Un héritage pour nous faire vibrer, one more time

 

Que nous laissent les Daft Punk ?

 

Tout d’abord, ils font non seulement partie du mouvement musico-artistique de la French Touch, mais ils en sont à bien des égards les créateurs. En effet, cette expression peut se définir comme une version française de la house music, avec l’utilisation de samples comparables à ceux du funk ou du disco. Daft Punk entre bien dans cette catégorie, car leurs premiers sons sont très inspirés de cet héritage musical. Toutefois, ils donnent une dimension musicale bien plus grande à la French Touch, en intégrant des sonorités du jazz, du rock, en proposant des featurings de pop ou de rap.

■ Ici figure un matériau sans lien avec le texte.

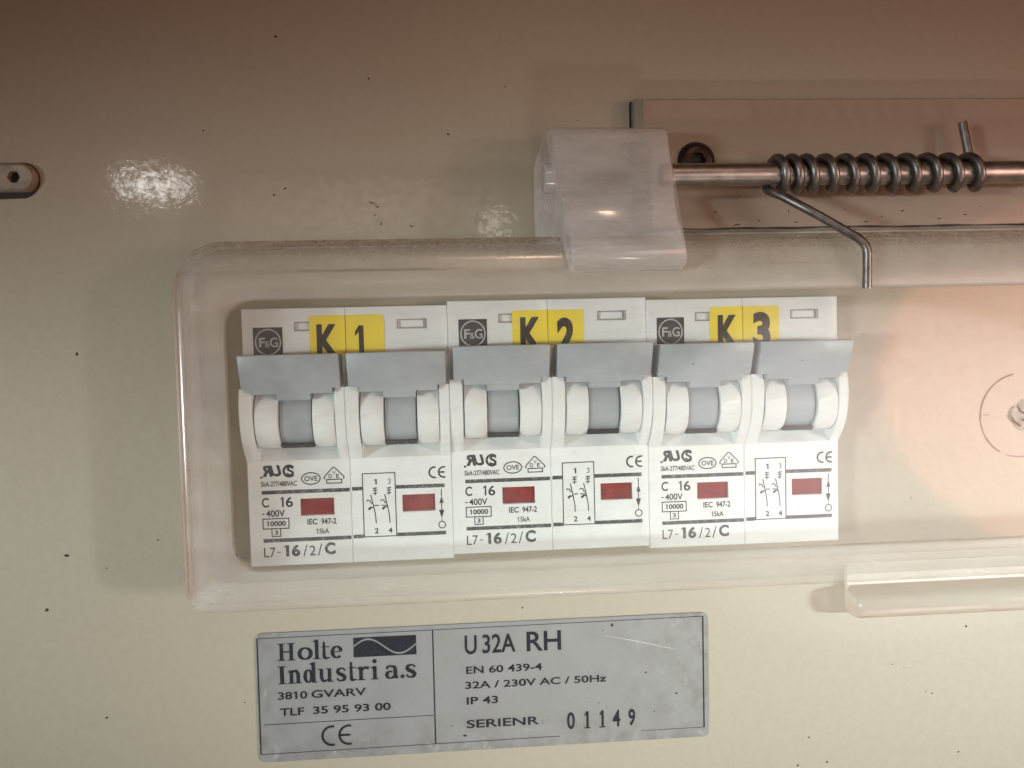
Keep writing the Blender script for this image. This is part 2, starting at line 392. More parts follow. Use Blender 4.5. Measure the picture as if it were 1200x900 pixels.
# compass line and chipped knock-out mark right of the breakers
arc = ring_pts(144.6, 21.8, 8.0, 8.0, 100, 240, 34)
pm.stroke(arc, [random.uniform(0.22, 0.42) for _ in arc], 0.012, 2)
pm.stroke([(137.2, 22.1), (138.6, 22.0)], 0.14, 0.012, 2)
pm.stroke(ring_pts(144.6, 21.8, 8.0, 8.0, 250, 440, 40), 0.18, 0.012, 2)
n = 22; rings_ = [[] for _ in range(5)]
for k in range(n):
    a = 2 * math.pi * k / n
    for q, (rr, hh) in enumerate(((3.2, 0.01), (2.6, 0.30), (2.0, 0.42), (1.3, 0.16), (0.6, 0.05))):
        w_ = rr * random.uniform(0.78, 1.2); rings_[q].append((145.3 + w_ * math.cos(a), 21.8 + w_ * 0.85 * math.sin(a), hh * random.uniform(0.5, 1.5) if q else 0.01))
pm.loft(rings_, False, True, 3)
for pts_ in ([(142.7, 21.6), (143.2, 20.7), (144.0, 20.1), (144.5, 19.7)], [(143.9, 23.5), (144.4, 22.7), (145.2, 22.2), (146.4, 21.8)], [(144.9, 20.8), (145.8, 21.1), (146.6, 20.9)]):
    pm.tube([(x, z, 0.38) for x, z in pts_], 0.16, 6, 1)
panel = pm.build('panel', [M['paint'], M['dirt'], M['pencil'], M['chip']])
tag(panel, 'cream painted metal front panel of the enclosure, dotted with dark specks', 'panel', kind='structure')

# ------------------------------------------------------------------ circuit breakers
FACE = 4.0
def pole_geometry(mb, x0, holes):
    w = 17.69; x1 = x0 + w
    mb.plate(x0, x1, 0, 18.6, FACE, -9, [q for q in holes if q[2] < 18], 0.13)              # lower printed face
    mb.plate(x0, x1, 31.2, 45.0, FACE, -9, [q for q in holes if q[2] > 31], 0.13)           # upper face
    mb.prism([(18.6, -9), (18.6, 3.95), (21.9, 0.6), (31.2, 0.6), (31.2, -9)], x0 + 0.02, x1 - 0.02)   # sloping floor of the lever well
    rail = [(17.9, 3.7), (18.7, 4.25), (19.6, 5.1), (20.8, 6.1), (22.3, 7.1), (24.2, 7.85), (26.3, 8.3), (28.3, 8.35), (30, 8.1), (31.3, 7.7), (31.35, 5.2), (36.4, 5.2), (37.0, 3.7), (34, 0.4), (20, 0.4)]
    mb.prism(rail, x0, x0 + 2.25, 0.16); mb.prism(rail, x1 - 1.75, x1, 0.16)

def lever_mesh(mb):
    wide = [(31.45, 8.2), (31.3, 9.0), (32.6, 9.55), (36.5, 11.15), (36.95, 11.05), (37.05, 10.6), (36.95, 5.4), (31.8, 5.4)]
    mb.prism(wide, 0.75, 17.2, 0.14)
    midp = [(30.5, 7.8), (30.35, 8.65), (31.0, 8.95), (31.6, 9.08), (31.6, 5.5), (30.6, 5.5)]
    mb.prism(midp, 2.45, 15.75, 0.08)
    cen = [(29.35, 7.4), (29.25, 8.15), (30.0, 8.6), (30.45, 8.68), (30.45, 4), (29.5, 4)]
    mb.prism(cen, 6.45, 12.0, 0.06)
    arcp = [(26 + 5.2 * math.sin(t), 2.4 + 5.2 * math.cos(t)) for t in [math.radians(-62 + 110 * k / 14) for k in range(15)]]
    mb.prism(arcp + [(29.8, 1.2), (21.6, 1.2)], 6.62, 11.85)
def drum_mesh(mb):
    arcp = [(26.0 + 5.7 * math.sin(t), 2.55 + 5.7 * math.cos(t)) for t in [math.radians(-66 + 122 * k / 18) for k in range(19)]]
    arcp += [(30.6, 2.2), (20.8, 2.2)]
    mb.prism(arcp, 2.5, 6.4, 0.15); mb.prism(arcp, 12.15, 15.85, 0.15)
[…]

Ils s’imposent ainsi comme les artistes musicaux français les plus influents au niveau mondial, en collaborant avec des personnalités comme Pharrell Williams ou Kanye West.

 

Ensuite, les deux musiciens correspondent parfaitement à la notion « d’artistes altruistes ». J’entends par là qu’ils ne se sont pas limités à leur seul succès en recherchant des partenariats et des interprètes de classe mondiale. D’une part, la plupart des interprètes de leurs œuvres sortent souvent de l’anonymat et n’ont parfois pas connu de grande carrière à la suite de leur collaboration. On peut ainsi prendre l’exemple de Julian Casablanca, qui brille dans l’hymne à la singularité du sentiment amoureux, Instant Crush. D’autre part, les Daft Punk, c’est une volonté constante de rendre hommage aux hommes de l’ombre, à celles et ceux qui œuvrent à travers leur musique au succès de groupes mais également de films célèbres. C’est le cas par exemple de Giorgio by Moroder, une mélodie dédiée à l’excellent Giorgio Moroder, compositeur entre autres de Maniac pour le film Flashdance et de la bande son de Scarface.

 

Au final, outre leurs musiques, c’est tout un univers de travail, de talent et de rêves qui semble se fragiliser avec la séparation artistique des deux amis. Les raisons sont inconnues, le duo restant fidèle à sa tradition de discrétion et de talent caché. Leur vidéo d’adieu sur Youtube, Épilogue, nous rappelle donc une période musicale qui ne s’est jamais tarie, une envie de futur et d’exploration musicale qui se poursuit encore aujourd’hui à travers des artistes comme Alan Walker ou Worakls. Alors même si aujourd’hui Daft Punk n’existe plus, leur œuvre, elle, reste bien vivace et a permis de lancer de talentueux artistes.

 

Ils sont arrivés comme des explorateurs venant d’une autre planète, ils sont repartis comme des légendes de notre monde.